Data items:
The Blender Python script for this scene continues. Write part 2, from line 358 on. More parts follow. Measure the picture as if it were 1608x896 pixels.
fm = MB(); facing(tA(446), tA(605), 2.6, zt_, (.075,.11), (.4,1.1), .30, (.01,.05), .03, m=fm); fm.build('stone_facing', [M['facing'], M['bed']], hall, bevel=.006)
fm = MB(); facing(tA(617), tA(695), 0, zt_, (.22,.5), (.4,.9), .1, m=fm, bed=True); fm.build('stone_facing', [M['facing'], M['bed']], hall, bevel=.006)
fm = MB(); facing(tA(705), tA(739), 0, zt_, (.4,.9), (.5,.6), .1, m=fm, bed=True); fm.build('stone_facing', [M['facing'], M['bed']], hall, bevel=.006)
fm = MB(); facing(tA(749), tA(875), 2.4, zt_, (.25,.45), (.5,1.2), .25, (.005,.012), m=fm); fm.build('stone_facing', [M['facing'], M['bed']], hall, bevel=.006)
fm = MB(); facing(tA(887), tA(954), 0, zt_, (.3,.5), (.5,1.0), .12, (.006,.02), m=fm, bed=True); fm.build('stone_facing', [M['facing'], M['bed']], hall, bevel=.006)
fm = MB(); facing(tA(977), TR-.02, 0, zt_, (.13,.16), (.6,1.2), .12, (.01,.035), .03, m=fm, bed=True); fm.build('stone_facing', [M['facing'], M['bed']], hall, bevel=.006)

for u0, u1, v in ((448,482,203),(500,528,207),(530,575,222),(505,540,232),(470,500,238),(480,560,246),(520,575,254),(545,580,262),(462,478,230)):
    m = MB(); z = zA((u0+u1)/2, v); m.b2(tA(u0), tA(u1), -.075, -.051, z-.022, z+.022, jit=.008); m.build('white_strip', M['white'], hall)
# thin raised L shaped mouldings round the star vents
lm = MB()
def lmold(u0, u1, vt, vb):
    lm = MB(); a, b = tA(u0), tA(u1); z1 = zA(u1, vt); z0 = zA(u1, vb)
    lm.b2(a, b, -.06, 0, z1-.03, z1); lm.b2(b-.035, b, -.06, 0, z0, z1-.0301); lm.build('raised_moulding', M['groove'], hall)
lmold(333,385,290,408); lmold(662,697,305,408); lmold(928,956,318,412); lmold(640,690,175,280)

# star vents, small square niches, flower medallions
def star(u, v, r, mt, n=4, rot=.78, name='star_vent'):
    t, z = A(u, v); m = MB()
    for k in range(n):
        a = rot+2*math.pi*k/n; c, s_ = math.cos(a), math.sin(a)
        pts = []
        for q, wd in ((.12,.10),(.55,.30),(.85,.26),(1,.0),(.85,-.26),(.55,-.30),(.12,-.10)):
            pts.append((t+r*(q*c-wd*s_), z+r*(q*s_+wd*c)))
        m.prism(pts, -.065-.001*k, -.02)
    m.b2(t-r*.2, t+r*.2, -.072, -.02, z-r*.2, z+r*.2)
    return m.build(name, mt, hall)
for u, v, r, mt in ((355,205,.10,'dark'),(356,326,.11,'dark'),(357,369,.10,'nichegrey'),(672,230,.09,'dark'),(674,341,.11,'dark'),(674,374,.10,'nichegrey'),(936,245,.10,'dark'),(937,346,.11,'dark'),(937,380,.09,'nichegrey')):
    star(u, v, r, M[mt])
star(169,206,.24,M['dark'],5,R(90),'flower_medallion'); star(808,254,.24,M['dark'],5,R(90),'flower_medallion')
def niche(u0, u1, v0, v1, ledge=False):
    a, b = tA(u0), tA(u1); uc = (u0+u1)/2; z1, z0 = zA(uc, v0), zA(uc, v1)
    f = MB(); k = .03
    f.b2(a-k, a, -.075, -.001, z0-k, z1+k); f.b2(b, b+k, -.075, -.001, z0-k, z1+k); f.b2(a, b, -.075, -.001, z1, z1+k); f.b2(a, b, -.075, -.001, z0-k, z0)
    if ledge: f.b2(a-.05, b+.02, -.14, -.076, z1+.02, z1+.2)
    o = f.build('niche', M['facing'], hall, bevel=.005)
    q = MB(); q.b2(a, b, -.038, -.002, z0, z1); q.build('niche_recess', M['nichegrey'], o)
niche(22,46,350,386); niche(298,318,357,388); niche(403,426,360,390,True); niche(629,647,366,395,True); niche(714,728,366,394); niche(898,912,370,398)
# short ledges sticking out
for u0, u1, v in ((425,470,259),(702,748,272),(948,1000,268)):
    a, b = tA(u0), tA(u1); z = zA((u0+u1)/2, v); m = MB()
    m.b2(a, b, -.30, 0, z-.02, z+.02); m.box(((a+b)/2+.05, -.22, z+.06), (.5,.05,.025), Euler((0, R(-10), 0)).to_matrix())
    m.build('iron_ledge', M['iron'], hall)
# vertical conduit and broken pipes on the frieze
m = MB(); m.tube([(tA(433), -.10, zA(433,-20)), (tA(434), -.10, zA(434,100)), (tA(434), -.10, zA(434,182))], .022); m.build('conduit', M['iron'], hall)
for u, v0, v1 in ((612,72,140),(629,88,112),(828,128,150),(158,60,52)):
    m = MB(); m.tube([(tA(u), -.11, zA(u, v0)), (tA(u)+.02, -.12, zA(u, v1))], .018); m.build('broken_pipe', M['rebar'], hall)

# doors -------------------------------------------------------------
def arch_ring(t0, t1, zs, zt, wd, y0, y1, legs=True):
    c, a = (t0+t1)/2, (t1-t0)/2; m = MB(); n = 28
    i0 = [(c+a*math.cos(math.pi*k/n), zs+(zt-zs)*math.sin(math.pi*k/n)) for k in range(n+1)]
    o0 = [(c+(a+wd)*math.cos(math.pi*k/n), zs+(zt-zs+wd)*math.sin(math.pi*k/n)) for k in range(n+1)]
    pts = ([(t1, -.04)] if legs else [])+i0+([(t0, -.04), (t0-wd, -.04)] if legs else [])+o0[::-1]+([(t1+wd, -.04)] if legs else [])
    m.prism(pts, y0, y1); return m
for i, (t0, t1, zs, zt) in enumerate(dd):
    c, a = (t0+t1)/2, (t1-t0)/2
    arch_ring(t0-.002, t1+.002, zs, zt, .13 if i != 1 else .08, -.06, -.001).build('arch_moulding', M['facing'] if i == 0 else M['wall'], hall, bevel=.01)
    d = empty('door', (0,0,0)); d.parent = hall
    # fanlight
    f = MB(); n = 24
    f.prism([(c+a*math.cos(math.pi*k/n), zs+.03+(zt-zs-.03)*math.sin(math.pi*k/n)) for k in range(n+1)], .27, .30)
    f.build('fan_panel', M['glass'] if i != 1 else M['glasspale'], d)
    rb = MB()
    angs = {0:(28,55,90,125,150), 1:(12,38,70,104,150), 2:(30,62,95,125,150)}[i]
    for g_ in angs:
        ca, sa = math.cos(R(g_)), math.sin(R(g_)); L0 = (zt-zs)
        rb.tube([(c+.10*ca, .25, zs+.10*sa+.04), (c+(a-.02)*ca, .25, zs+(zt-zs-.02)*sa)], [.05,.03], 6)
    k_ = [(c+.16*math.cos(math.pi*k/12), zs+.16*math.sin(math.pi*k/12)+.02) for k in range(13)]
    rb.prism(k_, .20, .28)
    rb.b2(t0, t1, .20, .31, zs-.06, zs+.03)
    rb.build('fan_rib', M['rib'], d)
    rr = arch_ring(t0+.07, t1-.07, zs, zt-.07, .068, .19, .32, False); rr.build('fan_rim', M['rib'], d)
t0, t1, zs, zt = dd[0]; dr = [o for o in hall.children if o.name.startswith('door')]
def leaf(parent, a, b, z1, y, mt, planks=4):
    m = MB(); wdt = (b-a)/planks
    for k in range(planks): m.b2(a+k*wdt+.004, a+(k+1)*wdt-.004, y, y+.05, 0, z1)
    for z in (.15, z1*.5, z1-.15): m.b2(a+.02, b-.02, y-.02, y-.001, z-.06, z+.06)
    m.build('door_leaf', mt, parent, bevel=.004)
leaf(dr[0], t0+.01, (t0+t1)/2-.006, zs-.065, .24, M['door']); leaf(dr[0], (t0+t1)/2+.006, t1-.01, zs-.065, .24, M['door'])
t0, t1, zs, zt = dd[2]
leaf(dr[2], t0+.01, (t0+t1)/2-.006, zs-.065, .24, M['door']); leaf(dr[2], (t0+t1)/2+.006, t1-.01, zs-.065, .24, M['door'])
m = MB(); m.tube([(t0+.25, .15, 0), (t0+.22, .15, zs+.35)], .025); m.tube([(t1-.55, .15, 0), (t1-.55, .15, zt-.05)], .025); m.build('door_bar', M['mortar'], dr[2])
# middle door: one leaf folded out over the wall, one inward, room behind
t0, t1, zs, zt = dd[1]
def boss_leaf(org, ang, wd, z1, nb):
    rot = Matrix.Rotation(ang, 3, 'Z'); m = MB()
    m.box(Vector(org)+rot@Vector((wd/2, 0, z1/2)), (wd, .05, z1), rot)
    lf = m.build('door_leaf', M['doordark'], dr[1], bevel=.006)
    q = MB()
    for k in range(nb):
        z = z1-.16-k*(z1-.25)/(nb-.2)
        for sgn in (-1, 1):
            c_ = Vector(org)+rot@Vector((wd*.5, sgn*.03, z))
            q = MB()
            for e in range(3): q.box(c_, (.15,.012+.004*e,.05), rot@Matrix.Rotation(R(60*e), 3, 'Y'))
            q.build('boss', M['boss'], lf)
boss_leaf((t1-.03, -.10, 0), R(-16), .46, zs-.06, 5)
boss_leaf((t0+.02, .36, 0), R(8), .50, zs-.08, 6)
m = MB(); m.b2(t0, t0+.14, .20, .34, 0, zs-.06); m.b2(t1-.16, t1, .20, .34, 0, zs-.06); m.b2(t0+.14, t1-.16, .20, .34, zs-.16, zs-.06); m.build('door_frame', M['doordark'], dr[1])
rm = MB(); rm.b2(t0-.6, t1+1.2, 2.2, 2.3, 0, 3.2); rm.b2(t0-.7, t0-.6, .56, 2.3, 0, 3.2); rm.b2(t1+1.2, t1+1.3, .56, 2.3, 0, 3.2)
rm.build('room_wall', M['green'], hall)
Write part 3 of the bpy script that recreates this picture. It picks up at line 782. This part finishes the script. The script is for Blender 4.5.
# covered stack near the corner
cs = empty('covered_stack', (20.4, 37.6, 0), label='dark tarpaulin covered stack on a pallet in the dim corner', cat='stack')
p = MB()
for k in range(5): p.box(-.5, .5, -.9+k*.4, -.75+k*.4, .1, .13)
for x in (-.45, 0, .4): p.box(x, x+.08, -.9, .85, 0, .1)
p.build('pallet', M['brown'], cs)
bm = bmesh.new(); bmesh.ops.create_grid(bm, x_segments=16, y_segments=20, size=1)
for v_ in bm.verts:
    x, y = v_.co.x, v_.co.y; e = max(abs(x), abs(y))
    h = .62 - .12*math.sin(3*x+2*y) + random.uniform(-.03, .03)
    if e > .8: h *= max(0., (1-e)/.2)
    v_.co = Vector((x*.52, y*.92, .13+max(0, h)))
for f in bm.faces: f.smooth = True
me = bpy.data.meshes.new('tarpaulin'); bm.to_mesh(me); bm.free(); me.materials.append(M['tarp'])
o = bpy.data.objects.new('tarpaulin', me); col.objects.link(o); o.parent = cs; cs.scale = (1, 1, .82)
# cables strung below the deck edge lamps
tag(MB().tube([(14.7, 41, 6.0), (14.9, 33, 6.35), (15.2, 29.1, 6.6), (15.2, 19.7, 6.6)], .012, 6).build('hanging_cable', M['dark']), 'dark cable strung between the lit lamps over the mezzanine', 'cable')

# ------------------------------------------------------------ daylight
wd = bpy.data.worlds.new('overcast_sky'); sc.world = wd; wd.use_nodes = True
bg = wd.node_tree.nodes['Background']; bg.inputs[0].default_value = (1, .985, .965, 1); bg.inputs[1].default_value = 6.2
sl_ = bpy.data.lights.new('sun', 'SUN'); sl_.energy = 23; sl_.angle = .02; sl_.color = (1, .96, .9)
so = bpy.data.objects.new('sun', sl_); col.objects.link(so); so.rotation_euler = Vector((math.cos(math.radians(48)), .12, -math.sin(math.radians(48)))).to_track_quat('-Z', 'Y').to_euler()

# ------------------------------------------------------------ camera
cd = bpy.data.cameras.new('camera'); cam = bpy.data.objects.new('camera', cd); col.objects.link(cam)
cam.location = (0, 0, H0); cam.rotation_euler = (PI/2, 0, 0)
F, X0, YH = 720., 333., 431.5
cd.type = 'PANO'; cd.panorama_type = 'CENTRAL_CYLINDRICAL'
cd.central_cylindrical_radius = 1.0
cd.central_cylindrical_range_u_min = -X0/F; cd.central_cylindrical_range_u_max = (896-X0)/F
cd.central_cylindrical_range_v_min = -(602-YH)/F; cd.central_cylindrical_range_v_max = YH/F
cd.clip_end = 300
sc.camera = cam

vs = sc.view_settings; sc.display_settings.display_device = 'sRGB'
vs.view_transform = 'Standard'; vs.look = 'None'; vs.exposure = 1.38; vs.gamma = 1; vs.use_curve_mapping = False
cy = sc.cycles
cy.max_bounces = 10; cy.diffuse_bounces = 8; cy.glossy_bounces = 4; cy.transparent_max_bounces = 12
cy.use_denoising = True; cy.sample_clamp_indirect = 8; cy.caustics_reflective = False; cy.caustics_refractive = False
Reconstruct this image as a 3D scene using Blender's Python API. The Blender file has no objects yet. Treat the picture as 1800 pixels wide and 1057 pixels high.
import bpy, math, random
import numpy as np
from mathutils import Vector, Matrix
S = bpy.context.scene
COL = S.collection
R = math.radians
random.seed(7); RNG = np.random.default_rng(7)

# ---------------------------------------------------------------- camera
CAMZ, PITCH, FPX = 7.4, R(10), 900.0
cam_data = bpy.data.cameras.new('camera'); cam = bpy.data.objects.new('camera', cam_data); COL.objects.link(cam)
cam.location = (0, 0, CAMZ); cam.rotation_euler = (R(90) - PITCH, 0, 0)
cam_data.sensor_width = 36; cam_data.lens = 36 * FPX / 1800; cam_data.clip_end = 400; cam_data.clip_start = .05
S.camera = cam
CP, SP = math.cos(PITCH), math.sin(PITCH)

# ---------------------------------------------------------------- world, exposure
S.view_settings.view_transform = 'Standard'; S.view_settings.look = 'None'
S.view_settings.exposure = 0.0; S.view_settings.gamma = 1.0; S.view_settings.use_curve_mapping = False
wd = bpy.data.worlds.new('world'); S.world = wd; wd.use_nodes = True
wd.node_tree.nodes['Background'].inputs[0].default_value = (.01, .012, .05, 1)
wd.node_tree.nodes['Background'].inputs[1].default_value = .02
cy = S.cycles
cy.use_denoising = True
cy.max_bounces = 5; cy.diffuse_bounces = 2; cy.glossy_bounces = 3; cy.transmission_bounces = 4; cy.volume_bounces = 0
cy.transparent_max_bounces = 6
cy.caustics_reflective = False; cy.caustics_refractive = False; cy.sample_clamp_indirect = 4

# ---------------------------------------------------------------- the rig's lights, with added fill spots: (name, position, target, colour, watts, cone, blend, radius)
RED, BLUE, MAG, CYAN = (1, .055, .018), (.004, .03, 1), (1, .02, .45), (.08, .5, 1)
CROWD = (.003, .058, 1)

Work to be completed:
Reproduce word for word the material above, beginning with the line that contains "Write part 3" and ending with the line that contains "the mezzanine', 'cable')".

Output for this exercise:
Write part 3 of the bpy script that recreates this picture. It picks up at line 782. This part finishes the script. The script is for Blender 4.5.
# covered stack near the corner
cs = empty('covered_stack', (20.4, 37.6, 0), label='dark tarpaulin covered stack on a pallet in the dim corner', cat='stack')
p = MB()
for k in range(5): p.box(-.5, .5, -.9+k*.4, -.75+k*.4, .1, .13)
for x in (-.45, 0, .4): p.box(x, x+.08, -.9, .85, 0, .1)
p.build('pallet', M['brown'], cs)
bm = bmesh.new(); bmesh.ops.create_grid(bm, x_segments=16, y_segments=20, size=1)
for v_ in bm.verts:
    x, y = v_.co.x, v_.co.y; e = max(abs(x), abs(y))
    h = .62 - .12*math.sin(3*x+2*y) + random.uniform(-.03, .03)
    if e > .8: h *= max(0., (1-e)/.2)
    v_.co = Vector((x*.52, y*.92, .13+max(0, h)))
for f in bm.faces: f.smooth = True
me = bpy.data.meshes.new('tarpaulin'); bm.to_mesh(me); bm.free(); me.materials.append(M['tarp'])
o = bpy.data.objects.new('tarpaulin', me); col.objects.link(o); o.parent = cs; cs.scale = (1, 1, .82)
# cables strung below the deck edge lamps
tag(MB().tube([(14.7, 41, 6.0), (14.9, 33, 6.35), (15.2, 29.1, 6.6), (15.2, 19.7, 6.6)], .012, 6).build('hanging_cable', M['dark']), 'dark cable strung between the lit lamps over the mezzanine', 'cable')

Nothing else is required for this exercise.